Runner-Up: Civilization 6

Civilization 6’s individual award would be for cultural relevance. It’s hard to deny that the Civilization franchise is practically synonymous with strategy games. After the controversial showing that was Civilization: Beyond Earth, Civ 6 was a breath of fresh air for Civ fans worldwide.

Nearly every innovation in Civ 6 makes the game more accessible, deeper, and generally more fun. The new district system makes city planning far more intricate, but somehow still more straightforward than it was in past Civilization titles. The game's new take on wonders makes building these massive monuments a bigger ordeal than clicking a button and waiting. Roadwork has been shifted to traders, while builder functionality has been more highly specialized. It’s just a more robust gameplay system all around.

But this robustness is largely built upon innovations of the past, and that’s Civilization 6’s biggest weakness. It’s very similar to Civ V in many ways. It doesn’t reinvent the wheel, which in many aspects is a good thing, but more of the same isn’t quite enough to get you the strategy game of the year title. Still, if you have ever been a fan of the Civ series, then Civilization 6 is a worthy purchase and a fine successor to a magnificent franchise.
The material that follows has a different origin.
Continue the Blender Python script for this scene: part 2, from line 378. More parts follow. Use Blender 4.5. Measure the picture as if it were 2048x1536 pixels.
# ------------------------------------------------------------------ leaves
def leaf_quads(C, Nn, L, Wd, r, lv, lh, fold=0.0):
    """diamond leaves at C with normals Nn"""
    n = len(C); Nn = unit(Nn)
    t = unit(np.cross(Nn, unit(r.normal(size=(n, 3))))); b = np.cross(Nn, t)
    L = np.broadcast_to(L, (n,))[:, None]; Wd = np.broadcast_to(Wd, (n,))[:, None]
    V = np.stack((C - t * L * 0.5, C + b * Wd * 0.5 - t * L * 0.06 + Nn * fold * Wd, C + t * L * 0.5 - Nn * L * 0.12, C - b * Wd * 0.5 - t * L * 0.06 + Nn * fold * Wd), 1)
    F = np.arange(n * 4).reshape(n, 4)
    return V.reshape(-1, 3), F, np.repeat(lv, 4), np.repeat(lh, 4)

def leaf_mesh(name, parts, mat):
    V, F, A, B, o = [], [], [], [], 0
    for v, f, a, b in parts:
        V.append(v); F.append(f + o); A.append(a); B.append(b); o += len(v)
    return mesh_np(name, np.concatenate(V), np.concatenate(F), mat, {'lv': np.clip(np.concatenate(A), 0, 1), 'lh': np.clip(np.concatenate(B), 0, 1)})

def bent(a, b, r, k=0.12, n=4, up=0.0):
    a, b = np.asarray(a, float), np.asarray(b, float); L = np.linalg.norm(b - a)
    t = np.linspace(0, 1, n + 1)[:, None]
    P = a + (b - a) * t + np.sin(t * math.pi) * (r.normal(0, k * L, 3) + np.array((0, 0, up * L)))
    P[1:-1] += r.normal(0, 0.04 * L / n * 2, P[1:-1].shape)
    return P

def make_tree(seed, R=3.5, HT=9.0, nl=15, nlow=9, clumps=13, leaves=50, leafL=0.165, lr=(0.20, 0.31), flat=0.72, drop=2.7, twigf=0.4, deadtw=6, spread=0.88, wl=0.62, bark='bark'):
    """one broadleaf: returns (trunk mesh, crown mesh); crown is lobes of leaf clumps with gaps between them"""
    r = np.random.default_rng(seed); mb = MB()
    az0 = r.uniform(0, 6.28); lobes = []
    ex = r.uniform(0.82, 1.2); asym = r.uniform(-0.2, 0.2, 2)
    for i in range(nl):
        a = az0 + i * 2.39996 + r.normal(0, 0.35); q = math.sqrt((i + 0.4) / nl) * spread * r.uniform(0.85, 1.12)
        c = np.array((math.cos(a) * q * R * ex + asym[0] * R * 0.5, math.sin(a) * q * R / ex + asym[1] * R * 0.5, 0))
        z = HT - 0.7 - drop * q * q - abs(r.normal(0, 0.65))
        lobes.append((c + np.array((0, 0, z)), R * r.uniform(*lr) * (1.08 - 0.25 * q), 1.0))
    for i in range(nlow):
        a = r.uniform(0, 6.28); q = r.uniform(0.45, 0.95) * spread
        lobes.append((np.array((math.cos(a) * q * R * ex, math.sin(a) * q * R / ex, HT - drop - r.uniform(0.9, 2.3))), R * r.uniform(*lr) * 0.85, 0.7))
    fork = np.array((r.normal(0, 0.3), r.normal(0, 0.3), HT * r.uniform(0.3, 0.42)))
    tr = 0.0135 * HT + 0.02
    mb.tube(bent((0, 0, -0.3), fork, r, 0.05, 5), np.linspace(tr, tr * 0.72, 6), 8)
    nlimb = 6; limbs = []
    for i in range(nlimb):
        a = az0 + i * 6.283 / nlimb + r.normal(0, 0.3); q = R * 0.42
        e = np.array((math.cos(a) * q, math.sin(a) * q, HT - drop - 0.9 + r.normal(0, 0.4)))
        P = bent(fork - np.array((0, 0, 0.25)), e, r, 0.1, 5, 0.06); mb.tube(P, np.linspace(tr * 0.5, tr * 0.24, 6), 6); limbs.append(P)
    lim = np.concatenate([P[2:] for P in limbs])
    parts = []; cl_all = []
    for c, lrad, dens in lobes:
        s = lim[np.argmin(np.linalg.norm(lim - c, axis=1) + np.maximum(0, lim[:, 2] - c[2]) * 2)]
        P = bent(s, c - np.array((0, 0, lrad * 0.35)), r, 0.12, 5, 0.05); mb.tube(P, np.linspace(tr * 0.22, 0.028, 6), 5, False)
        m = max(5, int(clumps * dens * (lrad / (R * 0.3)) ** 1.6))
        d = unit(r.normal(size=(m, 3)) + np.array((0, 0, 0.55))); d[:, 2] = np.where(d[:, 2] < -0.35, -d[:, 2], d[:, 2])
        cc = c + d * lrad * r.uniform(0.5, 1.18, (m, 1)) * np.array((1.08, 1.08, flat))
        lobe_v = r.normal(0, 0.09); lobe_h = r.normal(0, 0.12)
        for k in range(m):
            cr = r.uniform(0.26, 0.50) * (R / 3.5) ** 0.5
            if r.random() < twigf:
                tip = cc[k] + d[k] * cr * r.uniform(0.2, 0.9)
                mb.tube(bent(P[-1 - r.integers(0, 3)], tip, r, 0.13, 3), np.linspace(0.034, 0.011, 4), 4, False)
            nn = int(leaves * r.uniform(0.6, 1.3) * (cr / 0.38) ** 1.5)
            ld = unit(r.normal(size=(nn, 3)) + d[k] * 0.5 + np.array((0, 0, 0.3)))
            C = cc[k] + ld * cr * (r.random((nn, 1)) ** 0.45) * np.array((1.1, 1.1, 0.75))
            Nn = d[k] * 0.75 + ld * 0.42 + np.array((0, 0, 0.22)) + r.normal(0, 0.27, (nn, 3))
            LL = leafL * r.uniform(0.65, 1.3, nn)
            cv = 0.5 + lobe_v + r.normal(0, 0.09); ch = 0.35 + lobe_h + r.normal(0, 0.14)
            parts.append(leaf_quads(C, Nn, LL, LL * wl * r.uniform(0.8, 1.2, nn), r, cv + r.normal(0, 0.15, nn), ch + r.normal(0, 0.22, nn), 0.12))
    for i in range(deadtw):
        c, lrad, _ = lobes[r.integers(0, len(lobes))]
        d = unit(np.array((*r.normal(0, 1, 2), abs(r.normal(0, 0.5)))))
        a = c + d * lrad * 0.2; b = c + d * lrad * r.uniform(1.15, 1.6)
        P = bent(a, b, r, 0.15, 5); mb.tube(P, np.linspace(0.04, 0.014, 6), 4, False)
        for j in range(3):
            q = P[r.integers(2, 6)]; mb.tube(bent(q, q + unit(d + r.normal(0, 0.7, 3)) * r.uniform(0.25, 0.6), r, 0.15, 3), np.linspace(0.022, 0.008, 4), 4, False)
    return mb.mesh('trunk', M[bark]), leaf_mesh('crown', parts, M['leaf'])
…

Winner: Fire Emblem: Fates

Of all the strategy games that came out this year, Nintendo’s Fire Emblem: Fates is by far the one that impressed us the most. While it’s somewhat goofy anime-laden storyline was enough to put us off at first, its incredibly robust mechanics kept us playing year round. To this day we are still completing DLC chapters and working on new playthroughs in order to produce the perfect army, and while there are some elements of this title that could have put it in our RPG of the Year battle, its strategic depth and tactical combat make it much more at home in this category. 

Fire Emblem: Fates just has so much content to offer. There are three distinct stories, each the length of a full game, and each with its own unique mechanics that flesh out the gameplay.  You can also enjoy a fantastic asynchronous online system allows you to challenge your friends, recruit their units, learn their skills, and buy their items, all while building up a perfect base of your own. If you are the type for more direct competition, you can take your best army into a simultaneous online battle, to see who reigns supreme as the best strategist. Or maybe you just want to run the best shop and reap the rewards from all your friends visiting you on StreetPass.

There’s something for every type of strategy fan here. If you were a fan of the old ultra-hard perma-death Fire Emblems, then play the Conquest chapter. If you are a fan of new, easier, aggressive Fire Emblems, play Birthright. If you are a fan of more traditional strategy games, play Revelations. But really you should play all three. The price of admission is well worth it for one of the most fun and engrossing strategy titles of the year.

While we took points off for story and presentation in our review of Fire Emblem: Fates, we gave the gameplay a perfect 10 out of 10, and if we could have given it a higher score we would have. It’s fantastic mechanics, interesting units, and challenging stages more than make up for any of its faults. This is an experience that has only gotten better after release, and we cannot wait to see what Nintendo has in store for the Fire Emblem franchise when the Nintendo Switch launches.

Congratulations to Fire Emblem: Fates!